- Cloud-Native Applications in Java
- Ajay Mahajan Munish Kumar Gupta Shyam Sundar
- 360字
- 2021-06-24 19:07:19
Bounded context/domain-driven design
As part of the application design, the business domain needs to be broken down into smaller subdomains or business capabilities. We need to carefully examine the business entities and their attributes to define service boundaries. For example, in the case of customer ID entity, the address of the customer might be integral to the customer. Within the context of the application, address maintenance might be a separate activity and might need to be handled separately. Similarly, customer preferences or shopping habits might be required for personalization. In this case, the personalization engine is more interested in this set of attributes.
Should we be slapping together one big customer service having all kind of attributes or can it be divided based on the perspectives derived from the business? These different perspectives are what led to the definition of bounded context as part of the domain-driven design.

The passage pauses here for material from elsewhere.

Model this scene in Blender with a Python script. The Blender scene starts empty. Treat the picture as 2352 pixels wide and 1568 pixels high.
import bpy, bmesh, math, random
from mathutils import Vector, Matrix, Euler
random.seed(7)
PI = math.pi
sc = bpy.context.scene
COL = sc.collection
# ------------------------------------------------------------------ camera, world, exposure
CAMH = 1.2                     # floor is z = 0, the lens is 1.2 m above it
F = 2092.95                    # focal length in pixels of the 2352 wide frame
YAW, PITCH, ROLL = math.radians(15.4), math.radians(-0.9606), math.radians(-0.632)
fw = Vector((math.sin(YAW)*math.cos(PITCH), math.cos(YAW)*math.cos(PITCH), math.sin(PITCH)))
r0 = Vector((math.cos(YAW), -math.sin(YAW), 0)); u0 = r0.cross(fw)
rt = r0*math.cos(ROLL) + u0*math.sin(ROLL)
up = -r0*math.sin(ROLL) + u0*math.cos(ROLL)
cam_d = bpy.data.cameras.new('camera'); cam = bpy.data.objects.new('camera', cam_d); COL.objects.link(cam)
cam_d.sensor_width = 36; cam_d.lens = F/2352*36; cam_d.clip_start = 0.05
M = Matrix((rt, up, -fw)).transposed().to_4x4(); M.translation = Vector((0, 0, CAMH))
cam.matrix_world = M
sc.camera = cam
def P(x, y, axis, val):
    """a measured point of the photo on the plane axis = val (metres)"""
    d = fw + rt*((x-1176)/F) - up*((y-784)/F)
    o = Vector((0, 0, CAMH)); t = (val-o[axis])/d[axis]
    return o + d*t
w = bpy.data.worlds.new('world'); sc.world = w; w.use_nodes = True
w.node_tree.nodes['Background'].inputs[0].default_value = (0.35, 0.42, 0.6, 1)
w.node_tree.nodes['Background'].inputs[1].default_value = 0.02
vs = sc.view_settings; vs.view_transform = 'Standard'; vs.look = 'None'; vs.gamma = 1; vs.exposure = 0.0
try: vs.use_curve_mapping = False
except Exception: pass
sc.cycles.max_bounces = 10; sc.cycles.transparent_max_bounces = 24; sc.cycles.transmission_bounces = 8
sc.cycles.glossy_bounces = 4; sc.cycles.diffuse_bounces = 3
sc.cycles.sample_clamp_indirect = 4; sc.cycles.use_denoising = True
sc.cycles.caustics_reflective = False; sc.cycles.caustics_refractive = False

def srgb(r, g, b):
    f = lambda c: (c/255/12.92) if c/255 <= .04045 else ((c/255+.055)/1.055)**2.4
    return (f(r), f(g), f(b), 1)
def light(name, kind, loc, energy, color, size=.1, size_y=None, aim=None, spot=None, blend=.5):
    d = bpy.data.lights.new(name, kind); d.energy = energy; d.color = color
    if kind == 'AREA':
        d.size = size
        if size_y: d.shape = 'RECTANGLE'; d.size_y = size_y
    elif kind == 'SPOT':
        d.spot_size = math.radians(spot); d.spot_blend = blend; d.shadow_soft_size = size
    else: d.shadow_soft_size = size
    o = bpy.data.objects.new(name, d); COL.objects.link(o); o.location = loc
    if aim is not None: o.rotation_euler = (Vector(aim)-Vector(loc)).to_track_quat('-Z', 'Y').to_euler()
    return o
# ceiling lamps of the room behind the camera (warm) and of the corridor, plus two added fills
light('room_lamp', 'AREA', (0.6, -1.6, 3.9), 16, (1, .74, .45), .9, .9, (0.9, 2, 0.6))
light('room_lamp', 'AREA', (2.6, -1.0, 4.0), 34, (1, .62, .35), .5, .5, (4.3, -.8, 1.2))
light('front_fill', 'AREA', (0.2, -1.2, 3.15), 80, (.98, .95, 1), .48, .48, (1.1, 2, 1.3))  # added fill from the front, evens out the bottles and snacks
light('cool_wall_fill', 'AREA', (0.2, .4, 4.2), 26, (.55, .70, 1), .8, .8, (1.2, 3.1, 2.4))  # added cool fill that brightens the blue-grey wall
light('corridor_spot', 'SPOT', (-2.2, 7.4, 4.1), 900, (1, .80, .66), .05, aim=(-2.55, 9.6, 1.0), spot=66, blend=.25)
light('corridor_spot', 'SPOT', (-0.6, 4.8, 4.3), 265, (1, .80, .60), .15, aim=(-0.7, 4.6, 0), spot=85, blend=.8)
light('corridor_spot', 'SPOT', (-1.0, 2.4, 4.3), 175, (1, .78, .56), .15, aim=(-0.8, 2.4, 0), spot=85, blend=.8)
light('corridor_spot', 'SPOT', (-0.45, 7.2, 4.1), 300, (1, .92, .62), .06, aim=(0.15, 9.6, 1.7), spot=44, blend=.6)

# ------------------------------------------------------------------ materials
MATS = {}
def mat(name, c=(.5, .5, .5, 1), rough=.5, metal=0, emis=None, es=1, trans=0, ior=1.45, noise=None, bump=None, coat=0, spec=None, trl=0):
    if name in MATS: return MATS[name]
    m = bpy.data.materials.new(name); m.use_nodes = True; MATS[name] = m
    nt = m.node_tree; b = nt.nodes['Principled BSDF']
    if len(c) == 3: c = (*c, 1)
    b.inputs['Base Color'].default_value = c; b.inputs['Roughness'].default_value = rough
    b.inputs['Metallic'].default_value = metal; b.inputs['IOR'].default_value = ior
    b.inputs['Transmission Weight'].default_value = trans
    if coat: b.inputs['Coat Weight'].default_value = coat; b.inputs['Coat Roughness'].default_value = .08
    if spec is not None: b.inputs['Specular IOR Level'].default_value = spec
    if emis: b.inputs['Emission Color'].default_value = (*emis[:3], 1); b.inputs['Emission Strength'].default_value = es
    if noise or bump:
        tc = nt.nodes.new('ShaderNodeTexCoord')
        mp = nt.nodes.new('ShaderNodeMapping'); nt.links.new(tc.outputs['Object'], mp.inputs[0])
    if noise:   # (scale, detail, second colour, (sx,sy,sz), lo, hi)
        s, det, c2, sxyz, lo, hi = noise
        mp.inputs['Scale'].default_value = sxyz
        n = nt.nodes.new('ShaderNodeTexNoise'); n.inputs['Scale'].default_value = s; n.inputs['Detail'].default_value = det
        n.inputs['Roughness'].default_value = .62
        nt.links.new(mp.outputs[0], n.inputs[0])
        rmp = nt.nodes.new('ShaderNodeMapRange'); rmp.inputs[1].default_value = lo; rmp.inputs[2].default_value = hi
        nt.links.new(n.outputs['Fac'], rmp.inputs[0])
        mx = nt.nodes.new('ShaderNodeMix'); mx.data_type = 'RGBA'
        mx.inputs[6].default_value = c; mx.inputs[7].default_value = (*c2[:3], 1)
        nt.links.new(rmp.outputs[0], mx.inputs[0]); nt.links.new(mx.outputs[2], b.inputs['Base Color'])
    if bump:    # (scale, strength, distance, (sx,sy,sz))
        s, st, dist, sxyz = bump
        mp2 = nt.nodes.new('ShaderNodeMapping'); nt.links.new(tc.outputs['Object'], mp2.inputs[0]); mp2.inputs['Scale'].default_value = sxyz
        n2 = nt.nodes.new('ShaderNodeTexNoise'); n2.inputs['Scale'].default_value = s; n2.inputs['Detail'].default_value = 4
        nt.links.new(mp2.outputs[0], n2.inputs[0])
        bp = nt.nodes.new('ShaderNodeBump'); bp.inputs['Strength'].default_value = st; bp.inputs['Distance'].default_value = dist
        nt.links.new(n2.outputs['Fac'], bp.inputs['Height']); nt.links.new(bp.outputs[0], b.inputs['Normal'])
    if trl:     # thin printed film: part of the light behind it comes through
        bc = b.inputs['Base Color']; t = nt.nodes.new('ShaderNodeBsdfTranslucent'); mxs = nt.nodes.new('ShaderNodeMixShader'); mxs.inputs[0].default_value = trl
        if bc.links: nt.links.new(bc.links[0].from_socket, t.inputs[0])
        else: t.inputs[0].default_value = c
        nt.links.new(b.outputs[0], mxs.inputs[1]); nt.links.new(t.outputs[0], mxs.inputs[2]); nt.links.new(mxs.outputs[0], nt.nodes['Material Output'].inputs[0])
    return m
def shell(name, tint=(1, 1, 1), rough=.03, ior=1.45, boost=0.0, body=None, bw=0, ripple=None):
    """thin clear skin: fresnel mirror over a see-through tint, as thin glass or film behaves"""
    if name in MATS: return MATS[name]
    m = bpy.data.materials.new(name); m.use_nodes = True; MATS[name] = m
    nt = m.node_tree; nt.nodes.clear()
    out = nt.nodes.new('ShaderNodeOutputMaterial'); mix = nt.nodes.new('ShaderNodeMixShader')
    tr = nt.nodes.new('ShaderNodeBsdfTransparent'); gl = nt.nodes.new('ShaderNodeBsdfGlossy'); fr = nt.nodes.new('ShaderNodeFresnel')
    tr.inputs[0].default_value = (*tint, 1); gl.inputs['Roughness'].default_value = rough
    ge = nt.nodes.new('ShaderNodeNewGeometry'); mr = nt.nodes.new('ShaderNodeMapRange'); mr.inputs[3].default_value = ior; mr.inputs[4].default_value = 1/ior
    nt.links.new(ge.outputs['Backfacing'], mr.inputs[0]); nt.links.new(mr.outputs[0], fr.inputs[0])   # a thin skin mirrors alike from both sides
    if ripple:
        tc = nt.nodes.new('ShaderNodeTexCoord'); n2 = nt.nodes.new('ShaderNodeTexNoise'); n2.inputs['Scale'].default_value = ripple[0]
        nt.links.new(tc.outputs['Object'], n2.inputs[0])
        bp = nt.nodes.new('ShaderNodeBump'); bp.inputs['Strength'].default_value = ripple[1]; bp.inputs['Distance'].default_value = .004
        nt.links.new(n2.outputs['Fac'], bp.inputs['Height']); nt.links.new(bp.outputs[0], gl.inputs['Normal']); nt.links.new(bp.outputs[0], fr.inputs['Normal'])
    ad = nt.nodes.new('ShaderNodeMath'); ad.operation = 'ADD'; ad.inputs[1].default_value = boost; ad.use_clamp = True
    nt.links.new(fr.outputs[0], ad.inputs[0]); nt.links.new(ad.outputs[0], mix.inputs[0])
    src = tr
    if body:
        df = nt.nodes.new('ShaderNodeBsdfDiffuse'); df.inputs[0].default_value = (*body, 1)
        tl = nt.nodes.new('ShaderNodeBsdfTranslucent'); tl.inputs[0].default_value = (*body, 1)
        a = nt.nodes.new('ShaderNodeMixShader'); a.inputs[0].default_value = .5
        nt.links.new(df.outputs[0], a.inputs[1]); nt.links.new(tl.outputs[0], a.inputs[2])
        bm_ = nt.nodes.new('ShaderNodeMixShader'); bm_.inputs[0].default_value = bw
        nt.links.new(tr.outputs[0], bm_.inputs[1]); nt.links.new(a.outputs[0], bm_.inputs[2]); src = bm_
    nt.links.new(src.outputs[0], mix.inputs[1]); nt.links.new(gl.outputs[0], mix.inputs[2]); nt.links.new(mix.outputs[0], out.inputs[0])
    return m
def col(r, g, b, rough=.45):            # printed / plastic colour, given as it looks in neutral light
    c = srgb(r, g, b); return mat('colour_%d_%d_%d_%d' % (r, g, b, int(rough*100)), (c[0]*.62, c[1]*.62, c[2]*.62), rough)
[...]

The bounded context is a domain-driven design paradigm that helps to add a seam and create service groups. Bounded contexts work in solution-space to indicate that the services are related and belong to a common functional domain. It is built by one team that works with one business unit as per Inverse Conway's law. A bounded context may communicate with the other services/business capabilities through:
- Exposing internal APIs or services
- Emitting events on the Event Bus
A bounded context may have its own data store common to services or adopt a data store per service paradigm.
Each bounded context has a life of its own and forms a product. Teams are organized around these bounded contexts and they take the full responsibility of the full stack implementation of the services. The teams are cross-functional and bring skills from development, testing, user experience, database, deployment, and project management. Each product might be split into smaller sets of services that communicate asynchronously with each other. Remember, the focus is not on a set of functionalities but rather on business capability.
We start building our services around business capabilities. The service owns its business data and functionality. The service is the master of such data, and other services cannot own any of this service data.